The Association of U S West Retirees



CEOs Get Off the Ropes On Executive Pay
By Alan Murray
The Wall Street Journal
Wednesday, July 5, 2006

Tired of being beat up over executive pay, big business is starting to push back -- a bit.

Today, the Business Roundtable, a lobbying group of chief executives of 160 of the largest companies in the U.S., is releasing a study showing the pay of CEOs, while still lush compared to that of a Starbucks barista, isn't as outrageous as some press reports suggest.

The study, authored by compensation consultant Frederic W. Cook, is based on the 350 large public companies in the Mercer Human Resources Consulting database.  And it finds that the median pay of CEOs -- which Mr. Cook argues is a better measure than average pay -- was $6.8 million last year, down slightly from its peak of $7 million in 2004.  Those numbers include salary, bonus and the estimated value of options at the time they were issued, using the Black-Scholes method.

That's a lot of money.  But it's "only" 179 times the pay of the average American worker -- not 475 times, a number of vague origins that has popped up in some media reports, including in this newspaper.  (The Journal later issued a correction.)

Moreover, the study shows growth in CEO pay over the past decade has roughly tracked growth in shareholder returns.  Median CEO compensation has grown 9.6% a year since 1995 -- compared with 9.9% growth in median annual shareholder returns.  That, Mr. Cook argues, shows that these CEOs, as a group, are getting pay raises commensurate with performance.

There is still plenty in Mr. Cook's numbers for critics of executive pay to find fault with.  The ratio of CEO pay to the average worker has more than doubled since 1994, and it remains far higher than in other countries.  Moreover, Mr. Cook's measurement of the median is little affected by the outliers who earn eight- or nine-digit pay packages that have no apparent relationship to performance for shareholders.

Still, Mr.

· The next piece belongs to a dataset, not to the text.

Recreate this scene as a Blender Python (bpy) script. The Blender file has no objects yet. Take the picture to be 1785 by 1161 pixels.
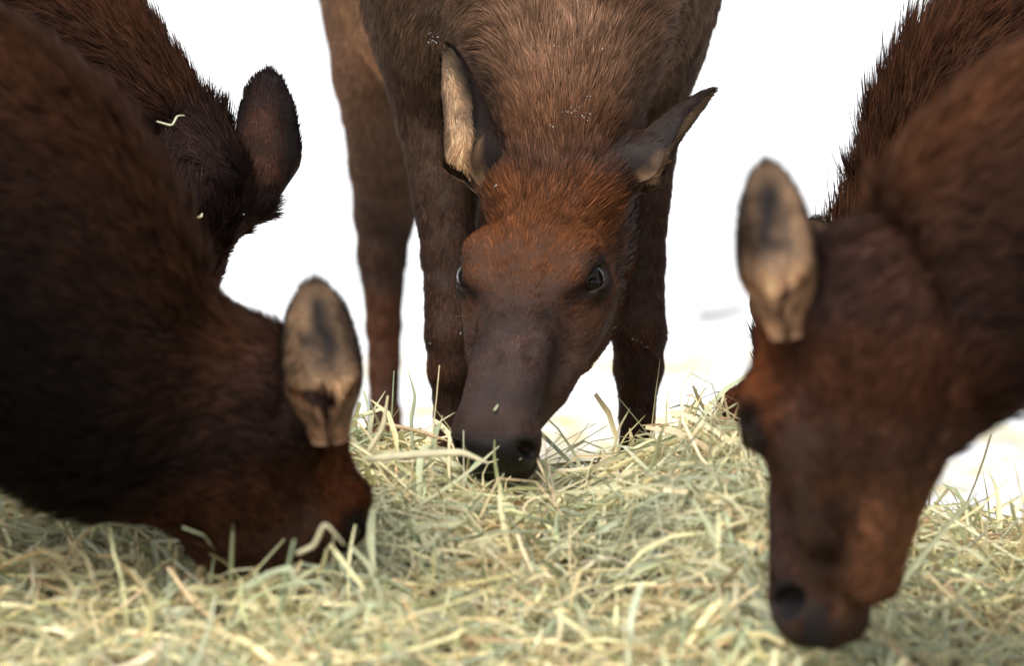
import bpy, math, time
import numpy as np
from mathutils import Vector, Matrix

T0 = time.time()
scene = bpy.context.scene
C = scene.collection
rng = np.random.default_rng(7)

# ------------------------------------------------------------------ camera
CAM = np.array([0.0, -8.0, 1.25])
PITCH = math.atan(0.8 / 8.0)
FPX = 200.0 / 36.0 * 1785.0
cam_d = bpy.data.cameras.new('camera')
cam = bpy.data.objects.new('camera', cam_d)
C.objects.link(cam)
cam.location = CAM
cam.rotation_euler = (math.pi / 2 - PITCH, 0, 0)
cam_d.lens = 200.0
cam_d.sensor_width = 36.0
cam_d.clip_start = 0.1
cam_d.clip_end = 3000.0
cam_d.dof.use_dof = True
cam_d.dof.focus_distance = 8.17
cam_d.dof.aperture_fstop = 2.8
cam_d.dof.aperture_blades = 0
scene.camera = cam

# ------------------------------------------------------------------ sky, sun, exposure (overcast winter day)
SUN_EL, SUN_AZ = math.radians(50), math.radians(200)
world = bpy.data.worlds.new('World')
scene.world = world
world.use_nodes = True
nt = world.node_tree
for n in list(nt.nodes):
    nt.nodes.remove(n)
sky = nt.nodes.new('ShaderNodeTexSky')
sky.sky_type = 'NISHITA'
sky.sun_disc = False
sky.sun_elevation = SUN_EL
sky.sun_rotation = SUN_AZ
sky.dust_density = 3.0
hsv = nt.nodes.new('ShaderNodeHueSaturation')          # thick cloud takes the blue out of the sky
hsv.inputs['Saturation'].default_value = 0.12
bg = nt.nodes.new('ShaderNodeBackground')
bg.inputs['Strength'].default_value = 0.13
wo = nt.nodes.new('ShaderNodeOutputWorld')
nt.links.new(sky.outputs[0], hsv.inputs['Color'])
nt.links.new(hsv.outputs[0], bg.inputs['Color'])
nt.links.new(bg.outputs[0], wo.inputs[0])
sun_d = bpy.data.lights.new('sun', 'SUN')
sun_d.energy = 1.3
sun_d.angle = math.radians(25)
sun_d.color = (1.0, 0.97, 0.93)
sun = bpy.data.objects.new('sun', sun_d)
C.objects.link(sun)
# direction towards the sun: matches the sky's rotation
sdir = Vector((math.sin(SUN_AZ) * math.cos(SUN_EL), math.cos(SUN_AZ) * math.cos(SUN_EL), math.sin(SUN_EL)))
sun.rotation_euler = sdir.to_track_quat('Z', 'Y').to_euler()

scene.view_settings.view_transform = 'Standard'
scene.view_settings.look = 'None'
scene.view_settings.gamma = 1.0
scene.view_settings.exposure = 0.9
scene.render.engine = 'CYCLES'
scene.cycles.max_bounces = 6
scene.cycles.diffuse_bounces = 3
scene.cycles.glossy_bounces = 2
scene.cycles.use_denoising = True
try:
    scene.cycles_curves.shape = 'RIBBONS'
    scene.cycles_curves.subdivisions = 1
except Exception:
    pass


# ------------------------------------------------------------------ helpers
def at(px, py, Y):
    """point of the place that lies at photo pixel (px, py) in the vertical plane y = Y"""
    dx, dy = (px - 892.5) / FPX, (580.5 - py) / FPX
    d = np.array([dx, math.cos(PITCH) + dy * math.sin(PITCH), -math.sin(PITCH) + dy * math.cos(PITCH)])
    return CAM + d * ((Y - CAM[1]) / d[1])


def proj(p):
    q = np.asarray(p) - CAM
    f = q[1] * math.cos(PITCH) - q[2] * math.sin(PITCH)
    up = q[1] * math.sin(PITCH) + q[2] * math.cos(PITCH)
    return (round(892.5 + FPX * q[0] / f), round(580.5 - FPX * up / f))


def nrm(v):
    v = np.asarray(v, float)
    return v / (np.linalg.norm(v, axis=-1, keepdims=True) + 1e-12)


def smooth(x, a, b):
    t = np.clip((x - a) / (b - a), 0, 1)
    return t * t * (3 - 2 * t)


def smin(a, b, k):
    h = np.clip(0.5 + 0.5 * (b - a) / k, 0, 1)
    return b + (a - b) * h - k * h * (1 - h)


def smax(a, b, k):
    return -smin(-a, -b, k)


def vnoise(p, seed=0):
    """smooth value noise in [0,1] at points p (already scaled)"""
    i = np.floor(p).astype(np.int64)
    f = p - i
    f = f * f * (3 - 2 * f)
    out = np.zeros(len(p))
    for dx in (0, 1):
        for dy in (0, 1):
            for dz in (0, 1):
                h = ((i[:, 0] + dx) * 73856093) ^ ((i[:, 1] + dy) * 19349663) ^ ((i[:, 2] + dz) * 83492791) ^ (seed * 2654435761)
                h = (h ^ (h >> 13)) * 1274126177
                h = (h ^ (h >> 16)) & 0xFFFFFF
                w = (f[:, 0] if dx else 1 - f[:, 0]) * (f[:, 1] if dy else 1 - f[:, 1]) * (f[:, 2] if dz else 1 - f[:, 2])
                out += w * (h / float(0xFFFFFF))
    return out


def mesh_obj(name, verts, faces, mat, parent=None, cols=None, sm=True):
    """link one mesh object; faces an (n,4) or (n,3) int array"""
    me = bpy.data.meshes.new(name)
    verts = np.asarray(verts, np.float32)
    faces = np.asarray(faces, np.int32)
    k = faces.shape[1]
    me.vertices.add(len(verts))
    me.vertices.foreach_set('co', verts.ravel())
    me.loops.add(faces.size)
    me.loops.foreach_set('vertex_index', faces.ravel())
    me.polygons.add(len(faces))
    me.polygons.foreach_set('loop_start', np.arange(0, faces.size, k, dtype=np.int32))
    me.polygons.foreach_set('loop_total', np.full(len(faces), k, np.int32))
    me.polygons.foreach_set('use_smooth', np.full(len(faces), sm, bool))
    me.update(calc_edges=True)
    if cols is not None:
        a = me.attributes.new('col', 'FLOAT_COLOR', 'POINT')
        c4 = np.ones((len(verts), 4), np.float32)
        c4[:, :cols.shape[1]] = cols
        a.data.foreach_set('color', c4.ravel())
    me.materials.append(mat)
    o = bpy.data.objects.new(name, me)
    C.objects.link(o)
    if parent:
        o.parent = parent
    return o


def hair_obj(name, pts, rad, cols, nrms, mat, parent):
    """pts (n,k,3), rad (k,) or (n,k), cols (n,3), nrms (n,3) -> hair strands"""
    n, k, _ = pts.shape
    cu = bpy.data.hair_curves.new(name)
    cu.add_curves([k] * n)
    cu.attributes['position'].data.foreach_set('vector', pts.astype(np.float32).ravel())
    r = cu.attributes.get('radius') or cu.attributes.new('radius', 'FLOAT', 'POINT')
    r.data.foreach_set('value', np.broadcast_to(rad, (n, k)).astype(np.float32).ravel())
    a = cu.attributes.new('col', 'FLOAT_COLOR', 'CURVE')
    c4 = np.ones((n, 4), np.float32)
    c4[:, :3] = cols
    a.data.foreach_set('color', c4.ravel())
    a = cu.attributes.new('nrm', 'FLOAT_VECTOR', 'CURVE')
    a.data.foreach_set('vector', nrms.astype(np.float32).ravel())
    cu.materials.append(mat)
    o = bpy.data.objects.new(name, cu)
    C.objects.link(o)
    o.parent = parent
    o['kind'] = 'stuff'
    return o


# ------------------------------------------------------------------ materials
def mat_new(name):
    m = bpy.data.materials.new(name)
    m.use_nodes = True
    return m, m.node_tree, m.node_tree.nodes['Principled BSDF']


def mat_plain(name, col, rough=0.6, spec=0.5, coat=0.0):
    m, t, b = mat_new(name)
    b.inputs['Base Color'].default_value = (*col, 1)
    b.inputs['Roughness'].default_value = rough
    b.inputs['Specular IOR Level'].default_value = spec
    b.inputs['Coat Weight'].default_value = coat
    return m


def mat_fur():
    m, t, b = mat_new('fur')
    at_ = t.nodes.new('ShaderNodeAttribute'); at_.attribute_name = 'col'
    an = t.nodes.new('ShaderNodeAttribute'); an.attribute_name = 'nrm'
    ci = t.nodes.new('ShaderNodeHairInfo')
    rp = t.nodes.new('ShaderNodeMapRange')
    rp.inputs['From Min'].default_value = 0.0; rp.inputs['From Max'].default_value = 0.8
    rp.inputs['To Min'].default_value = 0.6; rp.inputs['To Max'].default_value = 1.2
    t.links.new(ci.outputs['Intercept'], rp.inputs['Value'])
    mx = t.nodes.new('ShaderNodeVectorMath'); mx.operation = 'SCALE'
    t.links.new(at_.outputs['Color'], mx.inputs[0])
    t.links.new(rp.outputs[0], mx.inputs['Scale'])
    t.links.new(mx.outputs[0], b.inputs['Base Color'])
    t.links.new(an.outputs['Vector'], b.inputs['Normal'])
    b.inputs['Roughness'].default_value = 0.7
    b.inputs['Specular IOR Level'].default_value = 0.06
    return m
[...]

Cook argues, the numbers put the issue in context.  "The media has been flooded with a multitude of distorted, misleading and oftentimes erroneous statistics to portray U.S. CEOs and board governance in a negative light," he contends.

The real villains in this story, as big business sees it, aren't just media, but an unholy alliance of labor unions and their allies at public-pension funds such as Calpers and at organizations like Institutional Shareholder Services and Glass, Lewis & Co., which advise institutional investors how to vote their proxies.  Together, these groups are waging what some CEOs see as a battle for control of public corporations.  And while they aren't yet winning that battle, they are certainly gaining ground.  In recent votes at Countrywide Financial Corp. and Home Depot Inc., union-backed pay resolutions won the support of 43% and 40% of voting shareholders, respectively.  They lost ... but by margins too close for CEO comfort.

Business Roundtable President John Castellani argues the pay proposals are just the latest front in a campaign by this cabal to change the way corporations are run.  He imagines a push in the not-too-distant future for shareholder votes on major investments, on acquisitions, on CEOs themselves, or on hot-button environmental and social issues like global warming.

"There are more and more ideas about how the corporate model should be changed," he says.  "You run the risk of a governing board being unable to make bold decisions that are unpopular with any of these constituencies but in the best interests of the company."

Such a system is certainly more democratic, allowing more voices to have a say in corporate governance.  But it's questionable, Mr. Castellani says, whether such a system will "be better for wealth creation and job creation than the one we have now."

Part of this, of course, may be an effort by big-company CEOs to protect their cushy pay packages.  But it's also true that the American corporate model, which produced remarkable wealth and prosperity in the 20th century, has undergone profound change in the first years of the 21st.  CEOs, while still earning fat pay, have seen their power and authority diminished.  Pension funds, regulators, state attorneys general, hedge funds, nongovernmental organizations and a host of others have demanded, and often gotten, a bigger say in corporate affairs.  Boards of directors are beginning to look more like legislative bodies, responding to the demands of disparate constituencies.

Meanwhile, in one of the great paradoxes of modern business, the same pension funds that push for ever more transparency and involvement in running public companies also are putting ever more money into private-equity funds, where an alternative model is developing.  These funds allow the companies they own to operate largely outside of public view.  They offer investors little say in governing the companies.  And they often provide top executives with far more lavish pay packages than public companies -- provided they perform.  Oversight of the companies comes not from a board of "independent" directors, but from a group of intensely involved investors, who have a lot riding on the outcome.

Which of these models of the corporation will prevail in coming decades?  The fact that public-pension funds, while championing more shareholder democracy for public companies on the one hand, are hedging their bets by investing more in private companies on the other, suggests that's at least an open question.